My latest article over at H+ on additive manufacturing.
Got another one in editing on Watson, which Ben Goertzel actually gave me some advice on, but until that's published, here's Ben's take on Watson: http://hplusmagazine...robot-overlord/
My initial reaction to reading about IBM’s “Watson” supercomputer and software was a big fat ho-hum. “OK,” I figured, “a program that playsJeopardy! may be impressive to Joe Blow in the street, but I’m an AI guru so I know pretty much exactly what kind of specialized trickery they’re using under the hood. It’s not really a high-level mind, just a fancy database lookup system.”
But while that cynical view is certainly technically accurate, I have to admit that when I actually watched Watson play Jeopardy! on TV — and beat the crap out of its human opponents — I felt some real excitement … and even some pride for the field of AI. Sure, Watson is far from a human-level AI, and doesn’t have much general intelligence. But even so, it was pretty bloody cool to see it up there on stage, defeating humans in a battle of wits created purely by humans for humans — playing by the human rules and winning.
I found Watson’s occasional really dumb mistakes made it seem almost human. If the performance had been perfect there would have been no drama — but as it was, there was a bit of a charge in watching the computer come back from temporary defeats induced by the limitations of its AI. Even more so because I’m wholly confident that, 10 years from now, Watson’s descendants will be capable of doing the same thing without any stupid mistakes.

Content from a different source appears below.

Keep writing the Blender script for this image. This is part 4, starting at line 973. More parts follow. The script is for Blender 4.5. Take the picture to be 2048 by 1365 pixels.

And in spite of its imperfections, by the end of its three day competition against human Jeopardy champs Ken Jennings and Brad Rutter, Watson had earned a total of $77,147, compared to $24,000 for Jennings and $21,600 for Rutter. When Jennings graciously conceded defeat — after briefly giving Watson a run for its money a few minutes earlier — he quoted the line “And I, for one, welcome our new robot overlords.”
In the final analysis, Watson didn’t seem human at all — its IBM overlords didn’t think to program it to sound excited or to celebrate its victory. While the audience cheered Watson, the champ itself remained impassive, precisely as befitting a specialized question-answering system without any emotion module.